Todos os anos o país é assolado por incêndios rurais. A tragédia repete-se em loop com centenas de hectares devastados, habitações destruídas, meios de subsistência desmantelados, perda de vidas e um leque de experiências traumáticas que compõem a memória individual e colectiva. Todos os anos os incêndios abrem feridas de norte a sul e todos os anos as respostas dadas são insuficientes frente à calamidade. A inevitabilidade é prato do dia, servido acompanhado de uma responsabilização individual das pessoas e a sobremesa é sempre um “para o ano estaremos mais preparados”. 

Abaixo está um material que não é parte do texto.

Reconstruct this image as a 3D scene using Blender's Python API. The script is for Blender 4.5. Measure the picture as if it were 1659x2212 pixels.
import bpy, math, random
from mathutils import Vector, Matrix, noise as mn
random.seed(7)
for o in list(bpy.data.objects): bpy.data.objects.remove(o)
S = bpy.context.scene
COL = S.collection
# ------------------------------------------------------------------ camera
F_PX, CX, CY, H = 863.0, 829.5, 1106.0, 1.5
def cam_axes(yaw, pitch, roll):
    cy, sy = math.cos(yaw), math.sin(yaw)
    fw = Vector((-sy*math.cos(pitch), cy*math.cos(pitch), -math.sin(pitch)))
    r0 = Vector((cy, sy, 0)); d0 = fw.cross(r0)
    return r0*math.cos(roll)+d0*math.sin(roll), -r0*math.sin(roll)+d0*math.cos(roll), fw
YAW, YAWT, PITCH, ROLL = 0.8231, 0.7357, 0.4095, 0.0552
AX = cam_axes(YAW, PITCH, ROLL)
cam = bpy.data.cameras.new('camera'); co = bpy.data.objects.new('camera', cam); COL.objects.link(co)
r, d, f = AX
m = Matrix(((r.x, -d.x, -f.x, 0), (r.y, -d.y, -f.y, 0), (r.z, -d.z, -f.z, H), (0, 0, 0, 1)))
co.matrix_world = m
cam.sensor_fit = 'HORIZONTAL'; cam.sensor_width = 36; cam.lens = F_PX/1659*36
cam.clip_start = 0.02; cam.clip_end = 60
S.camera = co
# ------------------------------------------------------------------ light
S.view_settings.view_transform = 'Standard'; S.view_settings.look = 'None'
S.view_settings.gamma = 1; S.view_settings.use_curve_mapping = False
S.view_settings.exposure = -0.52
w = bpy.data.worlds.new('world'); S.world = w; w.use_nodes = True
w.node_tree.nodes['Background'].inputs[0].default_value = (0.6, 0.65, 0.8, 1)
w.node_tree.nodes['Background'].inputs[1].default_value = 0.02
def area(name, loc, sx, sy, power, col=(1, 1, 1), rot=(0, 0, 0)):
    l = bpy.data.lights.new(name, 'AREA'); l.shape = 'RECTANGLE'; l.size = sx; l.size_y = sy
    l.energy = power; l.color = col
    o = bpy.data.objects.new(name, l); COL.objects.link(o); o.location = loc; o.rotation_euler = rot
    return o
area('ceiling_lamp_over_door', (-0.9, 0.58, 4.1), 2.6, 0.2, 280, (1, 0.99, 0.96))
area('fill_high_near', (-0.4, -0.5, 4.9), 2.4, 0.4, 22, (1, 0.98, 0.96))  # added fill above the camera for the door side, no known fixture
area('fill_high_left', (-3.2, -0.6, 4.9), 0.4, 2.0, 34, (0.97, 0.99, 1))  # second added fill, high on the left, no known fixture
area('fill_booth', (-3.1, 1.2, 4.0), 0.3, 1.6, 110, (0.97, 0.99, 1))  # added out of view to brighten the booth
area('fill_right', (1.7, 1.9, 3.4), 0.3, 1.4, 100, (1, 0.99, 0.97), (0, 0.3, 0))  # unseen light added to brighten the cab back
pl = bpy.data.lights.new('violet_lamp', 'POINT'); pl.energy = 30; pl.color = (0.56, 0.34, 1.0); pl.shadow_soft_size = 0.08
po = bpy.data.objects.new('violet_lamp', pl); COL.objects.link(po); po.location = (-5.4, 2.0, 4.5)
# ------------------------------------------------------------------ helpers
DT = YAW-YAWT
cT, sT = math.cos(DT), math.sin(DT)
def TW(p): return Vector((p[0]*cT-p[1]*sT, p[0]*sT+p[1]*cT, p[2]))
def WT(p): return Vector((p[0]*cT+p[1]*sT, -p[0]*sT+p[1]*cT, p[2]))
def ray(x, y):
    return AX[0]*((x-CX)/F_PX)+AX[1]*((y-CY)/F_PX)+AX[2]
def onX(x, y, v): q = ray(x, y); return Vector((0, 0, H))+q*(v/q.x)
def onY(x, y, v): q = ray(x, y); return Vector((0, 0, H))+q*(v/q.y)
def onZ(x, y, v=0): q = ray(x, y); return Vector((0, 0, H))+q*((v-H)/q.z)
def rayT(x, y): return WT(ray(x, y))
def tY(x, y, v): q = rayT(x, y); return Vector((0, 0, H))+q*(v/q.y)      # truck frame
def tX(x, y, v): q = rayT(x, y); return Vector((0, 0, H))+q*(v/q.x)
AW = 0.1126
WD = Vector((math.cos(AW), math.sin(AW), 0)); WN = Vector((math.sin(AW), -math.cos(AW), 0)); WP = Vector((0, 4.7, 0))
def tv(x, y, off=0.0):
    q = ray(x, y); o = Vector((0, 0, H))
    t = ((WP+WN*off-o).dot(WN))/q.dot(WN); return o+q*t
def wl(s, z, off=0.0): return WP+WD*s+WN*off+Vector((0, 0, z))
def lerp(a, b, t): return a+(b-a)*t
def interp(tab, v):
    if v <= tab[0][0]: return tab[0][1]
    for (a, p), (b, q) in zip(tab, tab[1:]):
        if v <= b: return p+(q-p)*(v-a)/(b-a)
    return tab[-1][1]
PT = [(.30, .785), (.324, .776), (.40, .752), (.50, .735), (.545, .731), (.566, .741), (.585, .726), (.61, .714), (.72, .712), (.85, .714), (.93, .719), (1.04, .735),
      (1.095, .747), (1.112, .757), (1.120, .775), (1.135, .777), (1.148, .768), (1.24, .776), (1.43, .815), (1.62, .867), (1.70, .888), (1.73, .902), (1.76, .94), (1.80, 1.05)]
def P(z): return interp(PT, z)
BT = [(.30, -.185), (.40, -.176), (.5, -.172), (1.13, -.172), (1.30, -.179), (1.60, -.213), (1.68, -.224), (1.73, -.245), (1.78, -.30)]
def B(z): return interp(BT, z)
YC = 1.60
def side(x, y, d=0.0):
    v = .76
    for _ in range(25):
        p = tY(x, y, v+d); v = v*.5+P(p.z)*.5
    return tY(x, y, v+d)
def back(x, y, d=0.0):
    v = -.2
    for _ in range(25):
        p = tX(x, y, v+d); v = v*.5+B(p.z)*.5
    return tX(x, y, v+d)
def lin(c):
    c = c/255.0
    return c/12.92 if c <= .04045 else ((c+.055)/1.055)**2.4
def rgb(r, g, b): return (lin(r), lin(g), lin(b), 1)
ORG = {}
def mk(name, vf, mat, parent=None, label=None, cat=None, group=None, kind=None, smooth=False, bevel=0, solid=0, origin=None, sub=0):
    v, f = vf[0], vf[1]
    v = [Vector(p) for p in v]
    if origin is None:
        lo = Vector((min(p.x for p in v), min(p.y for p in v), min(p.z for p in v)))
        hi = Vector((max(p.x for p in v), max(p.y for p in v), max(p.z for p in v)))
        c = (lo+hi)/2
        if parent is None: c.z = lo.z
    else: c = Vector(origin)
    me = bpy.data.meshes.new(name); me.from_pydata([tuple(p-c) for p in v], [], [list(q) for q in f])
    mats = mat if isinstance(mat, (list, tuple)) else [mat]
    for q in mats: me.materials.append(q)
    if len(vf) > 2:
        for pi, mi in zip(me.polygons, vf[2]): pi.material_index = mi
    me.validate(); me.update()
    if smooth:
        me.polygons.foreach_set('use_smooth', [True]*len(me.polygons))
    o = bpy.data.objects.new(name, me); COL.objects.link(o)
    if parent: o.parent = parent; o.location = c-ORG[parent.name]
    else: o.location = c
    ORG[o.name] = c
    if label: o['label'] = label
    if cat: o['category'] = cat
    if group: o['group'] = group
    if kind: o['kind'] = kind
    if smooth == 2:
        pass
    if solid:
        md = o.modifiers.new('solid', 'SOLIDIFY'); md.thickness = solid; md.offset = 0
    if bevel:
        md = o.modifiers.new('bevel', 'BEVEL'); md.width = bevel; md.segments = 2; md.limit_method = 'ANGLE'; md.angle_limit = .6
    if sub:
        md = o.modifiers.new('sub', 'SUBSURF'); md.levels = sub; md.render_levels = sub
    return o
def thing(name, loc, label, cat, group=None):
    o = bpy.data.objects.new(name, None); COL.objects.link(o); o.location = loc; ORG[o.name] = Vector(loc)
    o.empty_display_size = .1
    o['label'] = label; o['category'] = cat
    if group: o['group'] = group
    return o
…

Os incêndios são mesmo inevitáveis?

Até a década de 60 os incêndios em Portugal não eram considerados um problema, devido à extensão diminuta da área ardida e às características dos próprios incêndios (1). Faziam parte sobretudo da renovação natural dos ecossistemas. Porém, a partir dos anos 70 regista-se um incremento do número de incêndios e um aumento exponencial de hectares ardidos. Curiosamente este aumento coincide com as políticas dos governos no que toca ao plantio de árvores não autóctones. 

É preciso entender que a gravidade e a dimensão dos incêndios florestais em Portugal se deve, sobretudo, ao tipo de floresta que existe. A monocultura começou a ser traçada nos anos 50 e 60, com a destruição dos baldios para criar florestas para a indústria da celulose. As árvores autóctones – carvalho, medronho, sobreiro, azinheira – foram sendo substituídas por duas espécies mais rentáveis, o eucalipto e o pinheiro. Mais tarde, no primeiro governo de Cavaco Silva (1987), o então ministro da Agricultura defendeu o abandono da agricultura a troco de indemnizações e o da Indústria e Energia defendeu a “eucaliptização” do país, afirmando que os eucaliptos eram “o nosso petróleo verde”.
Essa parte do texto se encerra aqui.